Já Bolsonaro, em novembro de 2021, disse que a ideia de discutir o semipresidencialismo era “idiota.”
“Tem certas coisas que é tão idiota que não dá nem para discutir. Agora, eu falo que jogo dentro das quatro linhas [da Constituição]. Quem sair fora, daí, eu saio, sou obrigado a combater o cara fora das quatro linhas”, disse no palácio da Alvorada.
A Folha também perguntou aos presidenciáveis sobre a atualização da lei do impeachment, defendida pelo presidente do Senado, Rodrigo Pacheco (PSD-MG). Recentemente, ele assinou um ato que instituiu uma comissão de juristas para avaliar e propor uma revisão na legislação, que é de 1950. A comissão é presidida pelo ministro Ricardo Lewandowski (STF).
Ciro Gomes, Simone Tebet, João Doria e André Janones defendem a atualização da lei.

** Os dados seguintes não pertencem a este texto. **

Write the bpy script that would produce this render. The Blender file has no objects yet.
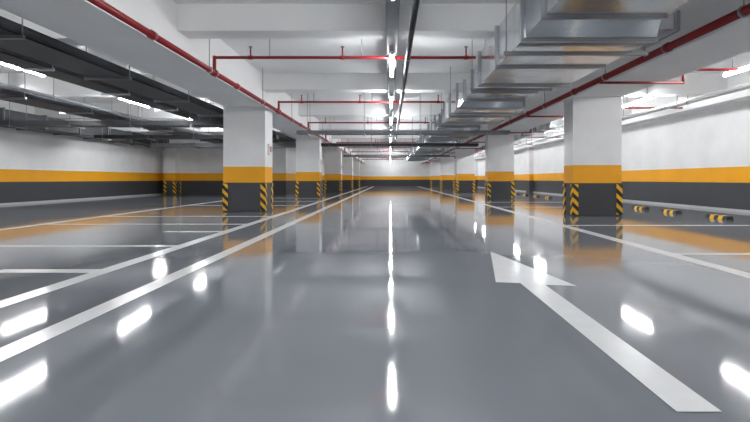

“Nós fizemos um impedimento com base num pretexto contábil que é absolutamente criminoso. Todos os presidentes do Brasil fizeram aquilo que a [ex-presidente] Dilma [Rousseff] foi acusada de fazer como crime de responsabilidade, que nunca foi”, afirma Ciro.
Doria afirma que a mudança pode ajudar “no amadurecimento político de partidos como o PT, que pediu o impeachment de todos os presidentes desde a redemocratização.” “Mas quando seu governo cometeu crime de responsabilidade inventou a fábula do golpe”, diz.
Para André Janones, a atualização é necessária e urgente. “Não é possível que o presidente da Câmara continue tendo o poder de decidir, sozinho, se inicia ou não o processo. Isso é absolutamente incompatível com a democracia, se assemelhando mais com regimes ditatoriais”, afirma.
Já Tebet e Moro dizem que a discussão deve ficar para outro momento.
Felipe D’ávila, do Novo, diz ser favorável à atual lei. “Não podemos banalizar um instrumento, é para ser usado apenas em casos muito graves, como descrito na Constituição”, afirma.
Para Vera Lúcia, do PSTU, se for para mudar a lei do impeachment, é para deixá-la “mais democrática, tornando revogável o mandato tanto de presidente quanto dos parlamentares, (…) assim como estabelecer eleições diretas e não dar o mandato ao vice ou a outra pessoa não eleita. O povo deve decidir quem governa.”